Special needs ballot
A special needs ballot is for people who can’t get to the polls because of illness, age or disability. Here’s how it works.
You select someone you trust to pick up a special needs ballot at the polls. This ballot can be picked up at an early voting location or at an Election Day polling place.
The person who picks up your ballot is called your personal representative. According to the Alaska Division of Elections, this person “can be anyone except a candidate for office in the election, your employer, an agent of your employer, or an officer or agent of your union.”
Your personal representative brings you the special needs ballot. You fill it out, place it in the secrecy sleeve and then seal it in the special needs envelope. You then fill out the outside of the envelope, and your personal representative signs the envelope as your witness.
Your personal representative must return the special needs ballot to a polling location before 8 p.m. on Election Day, Nov. 3.
The deadline to apply for a mail-in ballot has passed, but there is another option for voting while in quarantine.
Electronic transmission
Through Nov. 2, Alaskans can request a ballot be emailed or faxed to them. The voter can then print the ballot, fill it out and either fax or physically mail the ballot to the Alaska Division of Elections. These ballots must be postmarked by Election Day, Nov. 3. To request a ballot via email or fax, fill out this form.

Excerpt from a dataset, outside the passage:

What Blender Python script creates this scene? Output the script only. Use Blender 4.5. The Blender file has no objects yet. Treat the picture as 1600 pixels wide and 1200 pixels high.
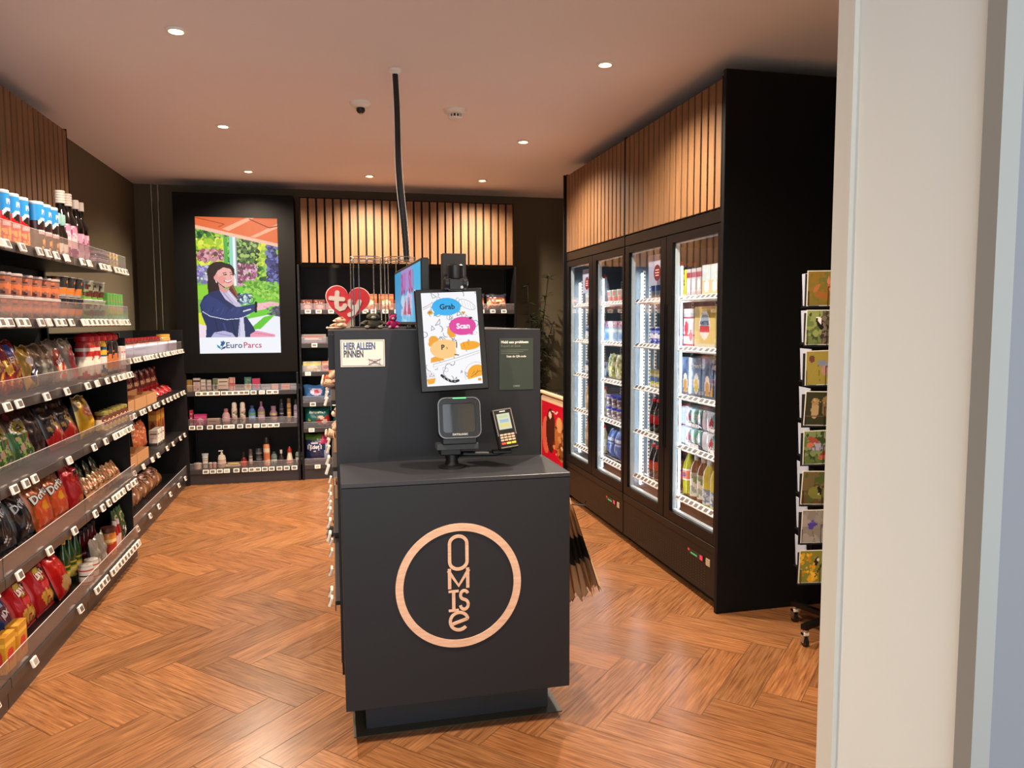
import bpy, math, random
import numpy as np
from mathutils import Matrix, Vector
random.seed(7)
PI = math.pi
D = bpy.data
COL = bpy.context.scene.collection
SC = bpy.context.scene

# ------------------------------------------------------------------ camera, world, exposure
FPX = 1178.0
cam_d = D.cameras.new('camera')
cam = D.objects.new('camera', cam_d)
COL.objects.link(cam)
SC.camera = cam
cam_d.sensor_fit = 'HORIZONTAL'
cam_d.sensor_width = 36.0
cam_d.lens = FPX * 36.0 / 1600.0
cam_d.clip_start = 0.02
_d = Vector((520 - 800, -(503 - 600), -FPX)).normalized()          # world +Y seen from the camera
_w = Vector((5800 - 800, -(480 - 600), -FPX)).normalized()         # world +X
_w = (_w - _w.dot(_d) * _d).normalized()
_u = _w.cross(_d)
cam.matrix_world = Matrix.Translation((0, 0, 1.6)) @ Matrix((_w, _d, _u)).to_4x4()

world = D.worlds.new('daylight')
SC.world = world
world.use_nodes = True
_bg = world.node_tree.nodes['Background']
_bg.inputs[0].default_value = (0.82, 0.92, 1.0, 1)
_bg.inputs[1].default_value = 2.7
SC.view_settings.view_transform = 'Standard'
SC.view_settings.look = 'None'
SC.view_settings.exposure = 0.0
SC.view_settings.gamma = 1.0
SC.view_settings.use_curve_mapping = False
SC.cycles.use_denoising = True
SC.cycles.max_bounces = 10
SC.cycles.transparent_max_bounces = 24
SC.cycles.sample_clamp_indirect = 6.0
SPOT_W = 300.0
LED_E = 17.0

CEIL = 2.98

# ------------------------------------------------------------------ colour helpers
def lin(h):
    if isinstance(h, str):
        h = h.lstrip('#')
        r = [int(h[i:i + 2], 16) / 255 for i in (0, 2, 4)]
    else:
        r = list(h)
    return tuple(c / 12.92 if c <= 0.04045 else ((c + 0.055) / 1.055) ** 2.4 for c in r)

def srgb(h):
    h = h.lstrip('#')
    return tuple(int(h[i:i + 2], 16) / 255 for i in (0, 2, 4))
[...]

The U.S. Postal Service encourages voters to mail ballots early and warns that ballots dropped in the mailbox on Election Day might not be postmarked for that date. Mail sent in Alaska gets postmarked in Anchorage, but voters can request that a local postal worker postmark their ballots by hand at their local post office. People in quarantine or isolation can ask someone they trust to get their ballot postmarked.